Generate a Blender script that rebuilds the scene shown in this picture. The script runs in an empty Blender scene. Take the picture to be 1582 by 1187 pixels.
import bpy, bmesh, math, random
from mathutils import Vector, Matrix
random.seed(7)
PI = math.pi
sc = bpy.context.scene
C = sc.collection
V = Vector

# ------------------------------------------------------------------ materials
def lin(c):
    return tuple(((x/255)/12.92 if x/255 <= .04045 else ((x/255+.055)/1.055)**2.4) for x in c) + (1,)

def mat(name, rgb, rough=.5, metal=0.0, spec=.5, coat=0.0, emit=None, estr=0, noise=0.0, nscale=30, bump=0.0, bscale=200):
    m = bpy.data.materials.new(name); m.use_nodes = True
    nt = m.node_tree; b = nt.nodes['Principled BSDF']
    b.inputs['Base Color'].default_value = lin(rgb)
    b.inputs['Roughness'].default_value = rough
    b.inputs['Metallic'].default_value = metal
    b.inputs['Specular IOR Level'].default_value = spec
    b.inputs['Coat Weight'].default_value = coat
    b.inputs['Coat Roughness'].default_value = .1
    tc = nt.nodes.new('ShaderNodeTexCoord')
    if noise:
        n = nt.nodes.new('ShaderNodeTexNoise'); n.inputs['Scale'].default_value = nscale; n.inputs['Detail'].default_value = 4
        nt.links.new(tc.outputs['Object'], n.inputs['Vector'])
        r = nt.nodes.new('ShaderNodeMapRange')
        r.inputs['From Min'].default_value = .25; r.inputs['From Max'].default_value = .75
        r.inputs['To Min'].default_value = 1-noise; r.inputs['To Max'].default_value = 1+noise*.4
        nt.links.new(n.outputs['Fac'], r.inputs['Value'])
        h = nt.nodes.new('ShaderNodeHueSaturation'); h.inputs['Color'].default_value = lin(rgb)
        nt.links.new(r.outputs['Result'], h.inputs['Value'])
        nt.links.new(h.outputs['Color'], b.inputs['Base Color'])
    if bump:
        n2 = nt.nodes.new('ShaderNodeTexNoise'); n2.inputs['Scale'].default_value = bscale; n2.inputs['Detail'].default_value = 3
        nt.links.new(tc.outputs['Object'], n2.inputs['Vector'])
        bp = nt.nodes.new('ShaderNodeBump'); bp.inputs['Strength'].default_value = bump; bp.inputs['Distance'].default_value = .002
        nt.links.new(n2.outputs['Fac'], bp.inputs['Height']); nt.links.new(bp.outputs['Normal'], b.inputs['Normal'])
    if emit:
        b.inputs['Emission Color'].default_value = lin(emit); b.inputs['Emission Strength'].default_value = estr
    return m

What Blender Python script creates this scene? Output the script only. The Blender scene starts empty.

#### [GOAL]
All of the data must be returned exactly.

#### [TASK OUTPUT]
Generate a Blender script that rebuilds the scene shown in this picture. The script runs in an empty Blender scene. Take the picture to be 1582 by 1187 pixels.
import bpy, bmesh, math, random
from mathutils import Vector, Matrix
random.seed(7)
PI = math.pi
sc = bpy.context.scene
C = sc.collection
V = Vector

# ------------------------------------------------------------------ materials
def lin(c):
    return tuple(((x/255)/12.92 if x/255 <= .04045 else ((x/255+.055)/1.055)**2.4) for x in c) + (1,)

def mat(name, rgb, rough=.5, metal=0.0, spec=.5, coat=0.0, emit=None, estr=0, noise=0.0, nscale=30, bump=0.0, bscale=200):
    m = bpy.data.materials.new(name); m.use_nodes = True
    nt = m.node_tree; b = nt.nodes['Principled BSDF']
    b.inputs['Base Color'].default_value = lin(rgb)
    b.inputs['Roughness'].default_value = rough
    b.inputs['Metallic'].default_value = metal
    b.inputs['Specular IOR Level'].default_value = spec
    b.inputs['Coat Weight'].default_value = coat
    b.inputs['Coat Roughness'].default_value = .1
    tc = nt.nodes.new('ShaderNodeTexCoord')
    if noise:
        n = nt.nodes.new('ShaderNodeTexNoise'); n.inputs['Scale'].default_value = nscale; n.inputs['Detail'].default_value = 4
        nt.links.new(tc.outputs['Object'], n.inputs['Vector'])
        r = nt.nodes.new('ShaderNodeMapRange')
        r.inputs['From Min'].default_value = .25; r.inputs['From Max'].default_value = .75
        r.inputs['To Min'].default_value = 1-noise; r.inputs['To Max'].default_value = 1+noise*.4
        nt.links.new(n.outputs['Fac'], r.inputs['Value'])
        h = nt.nodes.new('ShaderNodeHueSaturation'); h.inputs['Color'].default_value = lin(rgb)
        nt.links.new(r.outputs['Result'], h.inputs['Value'])
        nt.links.new(h.outputs['Color'], b.inputs['Base Color'])
    if bump:
        n2 = nt.nodes.new('ShaderNodeTexNoise'); n2.inputs['Scale'].default_value = bscale; n2.inputs['Detail'].default_value = 3
        nt.links.new(tc.outputs['Object'], n2.inputs['Vector'])
        bp = nt.nodes.new('ShaderNodeBump'); bp.inputs['Strength'].default_value = bump; bp.inputs['Distance'].default_value = .002
        nt.links.new(n2.outputs['Fac'], bp.inputs['Height']); nt.links.new(bp.outputs['Normal'], b.inputs['Normal'])
    if emit:
        b.inputs['Emission Color'].default_value = lin(emit); b.inputs['Emission Strength'].default_value = estr
    return m

What Blender Python script creates this scene? Output the script only. The Blender scene starts empty.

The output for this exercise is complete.